Either way it lets a lot of air out of the way overinflated market and a lot of new investors are going to have a trial by fire.
These numbers are misleading.
The actual rates are much higher than the headline numbers.
With elections coming up in November, the Fed won’t be able to keep tightening without appearing to ‘interfere’ in the elections. They will have to pause right after summer IMO, thereby not doing what they need to do to get the fires of inflation under control. This of course will only prolong the problem.
Those numbers are adjugated for CPI and are valid for CPI. So yes, we can argue that CPI does not reflect inflation felt by some people. We are all in different income brackets, different spending habits, different in percentage of debt carried compared to annual income, etc. So inflation will affect different people differently. In my own case, so far inflation has had minimal impact on my immediate family of 2 retired people. But we are not the average American family.

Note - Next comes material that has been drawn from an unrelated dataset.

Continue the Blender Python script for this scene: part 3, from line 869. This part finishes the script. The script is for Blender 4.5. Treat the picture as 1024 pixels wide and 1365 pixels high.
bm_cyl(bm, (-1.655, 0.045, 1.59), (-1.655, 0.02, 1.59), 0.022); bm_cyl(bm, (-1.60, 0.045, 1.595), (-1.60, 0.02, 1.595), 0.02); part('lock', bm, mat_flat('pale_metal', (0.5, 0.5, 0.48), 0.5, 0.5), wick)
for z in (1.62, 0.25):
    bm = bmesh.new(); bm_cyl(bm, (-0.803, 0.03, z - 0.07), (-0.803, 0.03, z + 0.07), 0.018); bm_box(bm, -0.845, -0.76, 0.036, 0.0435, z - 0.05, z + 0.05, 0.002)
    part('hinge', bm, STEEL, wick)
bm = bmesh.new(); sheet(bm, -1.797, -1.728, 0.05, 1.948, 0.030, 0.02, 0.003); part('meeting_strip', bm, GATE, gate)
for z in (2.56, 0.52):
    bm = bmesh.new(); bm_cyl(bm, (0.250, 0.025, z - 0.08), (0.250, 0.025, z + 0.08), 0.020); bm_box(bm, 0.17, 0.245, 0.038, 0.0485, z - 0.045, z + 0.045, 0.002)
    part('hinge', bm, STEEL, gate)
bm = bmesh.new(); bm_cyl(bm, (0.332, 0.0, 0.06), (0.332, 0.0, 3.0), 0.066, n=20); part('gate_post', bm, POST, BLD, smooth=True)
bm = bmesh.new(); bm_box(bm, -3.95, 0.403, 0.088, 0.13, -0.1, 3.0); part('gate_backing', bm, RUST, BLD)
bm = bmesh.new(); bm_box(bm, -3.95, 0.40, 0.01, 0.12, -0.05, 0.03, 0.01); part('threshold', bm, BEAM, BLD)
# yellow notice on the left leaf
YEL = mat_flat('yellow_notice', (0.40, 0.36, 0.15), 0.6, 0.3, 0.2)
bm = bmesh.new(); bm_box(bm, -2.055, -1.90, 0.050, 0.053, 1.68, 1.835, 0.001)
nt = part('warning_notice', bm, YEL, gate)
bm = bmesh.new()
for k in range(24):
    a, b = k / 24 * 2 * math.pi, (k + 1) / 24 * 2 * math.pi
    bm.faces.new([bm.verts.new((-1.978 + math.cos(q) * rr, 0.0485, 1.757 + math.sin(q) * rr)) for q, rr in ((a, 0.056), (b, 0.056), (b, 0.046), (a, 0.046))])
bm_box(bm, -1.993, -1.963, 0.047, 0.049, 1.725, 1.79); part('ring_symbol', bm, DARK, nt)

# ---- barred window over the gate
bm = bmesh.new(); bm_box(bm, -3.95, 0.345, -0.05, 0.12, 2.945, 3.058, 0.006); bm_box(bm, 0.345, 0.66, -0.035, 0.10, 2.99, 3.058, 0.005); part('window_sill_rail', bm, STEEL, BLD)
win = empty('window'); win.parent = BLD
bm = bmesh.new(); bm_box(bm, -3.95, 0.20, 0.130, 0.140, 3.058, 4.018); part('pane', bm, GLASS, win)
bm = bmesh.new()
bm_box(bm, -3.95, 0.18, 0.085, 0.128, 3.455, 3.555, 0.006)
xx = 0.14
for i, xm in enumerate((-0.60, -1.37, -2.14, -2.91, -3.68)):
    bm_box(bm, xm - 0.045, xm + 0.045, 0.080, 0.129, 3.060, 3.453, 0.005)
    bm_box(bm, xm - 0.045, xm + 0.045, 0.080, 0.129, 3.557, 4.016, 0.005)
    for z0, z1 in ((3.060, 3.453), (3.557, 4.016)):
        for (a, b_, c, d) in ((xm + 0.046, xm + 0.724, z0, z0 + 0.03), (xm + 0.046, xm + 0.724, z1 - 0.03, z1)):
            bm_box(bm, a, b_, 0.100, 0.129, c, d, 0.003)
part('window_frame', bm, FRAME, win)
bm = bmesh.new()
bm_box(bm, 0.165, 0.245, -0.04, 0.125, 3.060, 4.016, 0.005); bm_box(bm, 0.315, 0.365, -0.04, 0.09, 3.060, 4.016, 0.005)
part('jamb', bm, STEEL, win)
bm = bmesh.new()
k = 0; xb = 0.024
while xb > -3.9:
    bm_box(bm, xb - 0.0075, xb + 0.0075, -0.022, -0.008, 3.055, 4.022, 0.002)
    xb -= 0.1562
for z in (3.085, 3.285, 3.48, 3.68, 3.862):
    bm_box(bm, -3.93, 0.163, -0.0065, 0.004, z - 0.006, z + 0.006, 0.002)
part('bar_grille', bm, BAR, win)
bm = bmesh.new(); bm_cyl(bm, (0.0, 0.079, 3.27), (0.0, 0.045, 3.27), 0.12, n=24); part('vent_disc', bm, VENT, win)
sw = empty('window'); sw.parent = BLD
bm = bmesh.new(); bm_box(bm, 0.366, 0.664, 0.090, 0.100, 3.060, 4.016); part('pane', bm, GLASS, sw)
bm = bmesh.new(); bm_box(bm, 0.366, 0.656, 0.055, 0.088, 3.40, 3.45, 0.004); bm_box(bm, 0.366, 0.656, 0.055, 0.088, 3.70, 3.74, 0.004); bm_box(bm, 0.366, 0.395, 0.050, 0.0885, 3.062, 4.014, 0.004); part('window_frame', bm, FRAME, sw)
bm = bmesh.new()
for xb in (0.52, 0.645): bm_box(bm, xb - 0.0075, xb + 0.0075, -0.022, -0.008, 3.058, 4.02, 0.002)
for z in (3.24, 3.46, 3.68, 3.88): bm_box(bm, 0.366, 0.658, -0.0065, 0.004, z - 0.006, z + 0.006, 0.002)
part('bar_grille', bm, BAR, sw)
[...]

FED has no chair with a pair! LOL that rhymes pretty good haha. You are right, the FED will act cowardly and prolong the fires of inflation. We don’t have Volcker any more.
I think most people know that the rate of inflation is understated by quite a bit. They see prices rising in everything they purchase. What’s really hurting is the surge in prices of necessities.
It is true that some people will feel the effects of inflation more than others. No disagreement there.
With respect to your particular situation, retirees tend not to spend as much as younger people do. And many no longer have mortgages to pay. That said, a lot of retirees depend on fixed incomes to live on. Even those fortunate enough to have pensions probably don’t get annual adjustments sufficient enough to keep pace with inflation like we are/will be experiencing. In the absence of rising income retirees will begin to feel the pinch and have to make lifestyle adjustments.
Inflation is always with us but a couple years of high, compounded inflation can significantly reduce your spending power. The solution is to have assets that can grow and produce rising income to try to keep even with the effects of inflation and taxes.
Understand everything you said. In our own case, house is mortgage free and less than 3 years old, both cars have no loans, and we have no credit card loans. And luckily we live close to everything we need to drive to. We need less than 2 gallons of gas every week.
I have pretty much already bought all the tools from Lowe’s and Home Depot, but when I go there to buy weed killer and lawn fertilizer, I notice prices of everything have been jacked up more than the CPI. So only serious inflation we are feeling right now is at the grocery stores and restaurants. But if one of the cars breaks down, it will be punch in the gut to find out what the repair will cost.